Begin with the line that contains "Continue the Godot" and end with the line that contains "return b.mesh(m)": copy that span of lines exactly, and nothing outside it.
Start of RECORDS TO USE
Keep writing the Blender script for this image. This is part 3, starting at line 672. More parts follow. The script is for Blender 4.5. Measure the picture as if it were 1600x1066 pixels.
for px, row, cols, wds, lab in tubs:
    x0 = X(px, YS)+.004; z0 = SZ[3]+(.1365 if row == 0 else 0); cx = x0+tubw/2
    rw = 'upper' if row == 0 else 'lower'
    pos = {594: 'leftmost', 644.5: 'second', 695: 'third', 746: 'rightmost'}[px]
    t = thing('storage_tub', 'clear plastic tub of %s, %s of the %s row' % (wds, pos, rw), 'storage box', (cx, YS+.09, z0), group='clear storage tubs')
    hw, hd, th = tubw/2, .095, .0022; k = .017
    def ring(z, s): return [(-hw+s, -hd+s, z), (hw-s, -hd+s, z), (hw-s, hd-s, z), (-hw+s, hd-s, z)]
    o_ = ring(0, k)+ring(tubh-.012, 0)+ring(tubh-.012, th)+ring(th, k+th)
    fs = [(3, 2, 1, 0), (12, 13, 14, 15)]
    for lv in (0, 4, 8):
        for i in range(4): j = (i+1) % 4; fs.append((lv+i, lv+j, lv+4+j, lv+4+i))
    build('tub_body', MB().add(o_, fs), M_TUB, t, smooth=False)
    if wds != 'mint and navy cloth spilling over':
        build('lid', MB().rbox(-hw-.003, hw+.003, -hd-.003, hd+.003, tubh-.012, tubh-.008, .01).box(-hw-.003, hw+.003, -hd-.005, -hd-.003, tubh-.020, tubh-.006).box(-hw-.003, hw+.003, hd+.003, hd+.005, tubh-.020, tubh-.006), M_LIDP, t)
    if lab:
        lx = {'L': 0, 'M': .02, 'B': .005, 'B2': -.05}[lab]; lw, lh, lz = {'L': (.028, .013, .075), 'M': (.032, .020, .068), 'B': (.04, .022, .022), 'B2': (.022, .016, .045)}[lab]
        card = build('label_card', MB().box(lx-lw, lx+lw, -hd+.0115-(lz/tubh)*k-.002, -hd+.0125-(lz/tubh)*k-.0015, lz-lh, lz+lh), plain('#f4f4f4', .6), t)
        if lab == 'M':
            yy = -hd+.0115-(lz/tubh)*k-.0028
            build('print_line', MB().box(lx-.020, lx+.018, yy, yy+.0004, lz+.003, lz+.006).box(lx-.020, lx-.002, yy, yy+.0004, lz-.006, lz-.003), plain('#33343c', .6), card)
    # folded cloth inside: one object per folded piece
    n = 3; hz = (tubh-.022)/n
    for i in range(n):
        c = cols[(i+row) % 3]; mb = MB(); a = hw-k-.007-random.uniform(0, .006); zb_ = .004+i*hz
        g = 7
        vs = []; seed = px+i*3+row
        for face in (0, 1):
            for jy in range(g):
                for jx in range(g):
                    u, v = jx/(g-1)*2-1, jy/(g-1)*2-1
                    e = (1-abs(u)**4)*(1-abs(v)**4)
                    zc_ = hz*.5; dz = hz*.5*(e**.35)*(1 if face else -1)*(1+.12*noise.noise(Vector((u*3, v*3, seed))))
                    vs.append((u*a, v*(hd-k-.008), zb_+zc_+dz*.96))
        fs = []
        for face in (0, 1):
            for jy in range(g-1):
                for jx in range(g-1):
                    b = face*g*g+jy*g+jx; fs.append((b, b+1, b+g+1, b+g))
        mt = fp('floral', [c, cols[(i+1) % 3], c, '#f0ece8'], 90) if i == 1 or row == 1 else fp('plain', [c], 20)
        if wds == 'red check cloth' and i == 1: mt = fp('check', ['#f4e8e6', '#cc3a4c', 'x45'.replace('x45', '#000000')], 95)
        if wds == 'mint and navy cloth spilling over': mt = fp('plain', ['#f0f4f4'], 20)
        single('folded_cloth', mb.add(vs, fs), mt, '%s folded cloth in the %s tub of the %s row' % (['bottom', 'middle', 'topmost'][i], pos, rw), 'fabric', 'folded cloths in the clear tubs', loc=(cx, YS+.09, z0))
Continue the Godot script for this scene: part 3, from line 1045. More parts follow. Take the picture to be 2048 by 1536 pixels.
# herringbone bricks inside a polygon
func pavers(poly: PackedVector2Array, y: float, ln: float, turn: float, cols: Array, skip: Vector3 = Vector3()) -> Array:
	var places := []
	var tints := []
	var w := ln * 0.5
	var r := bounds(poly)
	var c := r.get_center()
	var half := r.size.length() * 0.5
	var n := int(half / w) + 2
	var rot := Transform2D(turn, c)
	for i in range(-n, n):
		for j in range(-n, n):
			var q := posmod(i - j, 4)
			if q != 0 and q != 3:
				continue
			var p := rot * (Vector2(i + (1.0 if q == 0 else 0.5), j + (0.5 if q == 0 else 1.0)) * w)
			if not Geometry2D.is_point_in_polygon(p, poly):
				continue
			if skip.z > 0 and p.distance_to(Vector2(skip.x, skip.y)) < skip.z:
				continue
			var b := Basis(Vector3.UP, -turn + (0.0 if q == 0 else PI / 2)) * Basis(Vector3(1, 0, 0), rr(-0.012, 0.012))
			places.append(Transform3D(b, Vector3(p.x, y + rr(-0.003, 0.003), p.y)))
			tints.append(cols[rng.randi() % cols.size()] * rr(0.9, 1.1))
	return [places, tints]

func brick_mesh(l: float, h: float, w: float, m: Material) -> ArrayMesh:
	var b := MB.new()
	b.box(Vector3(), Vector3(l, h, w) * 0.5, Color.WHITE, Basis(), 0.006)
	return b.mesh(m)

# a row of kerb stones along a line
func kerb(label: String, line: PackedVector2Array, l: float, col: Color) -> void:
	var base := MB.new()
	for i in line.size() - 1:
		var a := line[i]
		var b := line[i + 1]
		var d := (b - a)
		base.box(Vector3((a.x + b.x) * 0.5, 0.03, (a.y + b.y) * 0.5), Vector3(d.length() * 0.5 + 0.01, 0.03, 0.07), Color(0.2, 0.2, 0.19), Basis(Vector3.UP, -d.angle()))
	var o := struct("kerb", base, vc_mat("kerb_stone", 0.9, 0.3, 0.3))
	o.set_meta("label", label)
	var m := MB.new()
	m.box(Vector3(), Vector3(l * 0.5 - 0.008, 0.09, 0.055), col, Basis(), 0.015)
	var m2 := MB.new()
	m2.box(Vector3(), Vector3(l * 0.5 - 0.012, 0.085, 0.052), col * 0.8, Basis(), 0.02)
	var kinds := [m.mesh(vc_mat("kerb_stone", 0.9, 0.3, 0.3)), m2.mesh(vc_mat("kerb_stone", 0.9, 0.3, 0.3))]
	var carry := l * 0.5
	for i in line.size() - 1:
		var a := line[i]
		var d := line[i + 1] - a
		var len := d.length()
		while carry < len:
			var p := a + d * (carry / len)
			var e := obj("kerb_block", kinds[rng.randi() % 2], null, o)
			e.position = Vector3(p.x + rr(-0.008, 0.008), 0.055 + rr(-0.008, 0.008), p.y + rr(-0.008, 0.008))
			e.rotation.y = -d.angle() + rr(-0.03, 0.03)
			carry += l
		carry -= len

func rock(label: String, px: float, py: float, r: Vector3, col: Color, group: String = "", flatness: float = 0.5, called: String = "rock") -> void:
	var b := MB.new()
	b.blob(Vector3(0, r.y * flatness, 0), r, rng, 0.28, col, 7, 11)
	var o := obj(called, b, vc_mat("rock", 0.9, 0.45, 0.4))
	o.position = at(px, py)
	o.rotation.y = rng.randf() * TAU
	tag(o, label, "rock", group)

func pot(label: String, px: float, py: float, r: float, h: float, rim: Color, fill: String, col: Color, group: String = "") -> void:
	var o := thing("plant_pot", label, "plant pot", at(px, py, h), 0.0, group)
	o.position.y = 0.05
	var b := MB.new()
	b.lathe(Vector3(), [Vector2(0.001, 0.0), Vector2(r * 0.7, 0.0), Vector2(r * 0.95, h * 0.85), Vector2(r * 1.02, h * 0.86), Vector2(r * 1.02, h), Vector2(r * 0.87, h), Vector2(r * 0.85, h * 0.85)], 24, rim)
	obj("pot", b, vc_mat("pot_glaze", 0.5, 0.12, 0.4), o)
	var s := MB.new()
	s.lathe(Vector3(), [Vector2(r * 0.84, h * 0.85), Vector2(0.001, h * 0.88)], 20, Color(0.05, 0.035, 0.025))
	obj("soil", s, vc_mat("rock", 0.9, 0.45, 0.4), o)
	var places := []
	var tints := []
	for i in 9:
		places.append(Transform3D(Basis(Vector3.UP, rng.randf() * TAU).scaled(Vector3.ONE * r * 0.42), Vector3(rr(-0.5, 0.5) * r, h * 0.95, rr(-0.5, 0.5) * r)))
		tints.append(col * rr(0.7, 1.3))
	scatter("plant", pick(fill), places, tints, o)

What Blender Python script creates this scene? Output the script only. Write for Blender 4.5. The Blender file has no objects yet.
End of RECORDS TO USE
## ANSWER BELOW
Continue the Godot script for this scene: part 3, from line 1045. More parts follow. Take the picture to be 2048 by 1536 pixels.
# herringbone bricks inside a polygon
func pavers(poly: PackedVector2Array, y: float, ln: float, turn: float, cols: Array, skip: Vector3 = Vector3()) -> Array:
	var places := []
	var tints := []
	var w := ln * 0.5
	var r := bounds(poly)
	var c := r.get_center()
	var half := r.size.length() * 0.5
	var n := int(half / w) + 2
	var rot := Transform2D(turn, c)
	for i in range(-n, n):
		for j in range(-n, n):
			var q := posmod(i - j, 4)
			if q != 0 and q != 3:
				continue
			var p := rot * (Vector2(i + (1.0 if q == 0 else 0.5), j + (0.5 if q == 0 else 1.0)) * w)
			if not Geometry2D.is_point_in_polygon(p, poly):
				continue
			if skip.z > 0 and p.distance_to(Vector2(skip.x, skip.y)) < skip.z:
				continue
			var b := Basis(Vector3.UP, -turn + (0.0 if q == 0 else PI / 2)) * Basis(Vector3(1, 0, 0), rr(-0.012, 0.012))
			places.append(Transform3D(b, Vector3(p.x, y + rr(-0.003, 0.003), p.y)))
			tints.append(cols[rng.randi() % cols.size()] * rr(0.9, 1.1))
	return [places, tints]

func brick_mesh(l: float, h: float, w: float, m: Material) -> ArrayMesh:
	var b := MB.new()
	b.box(Vector3(), Vector3(l, h, w) * 0.5, Color.WHITE, Basis(), 0.006)
	return b.mesh(m)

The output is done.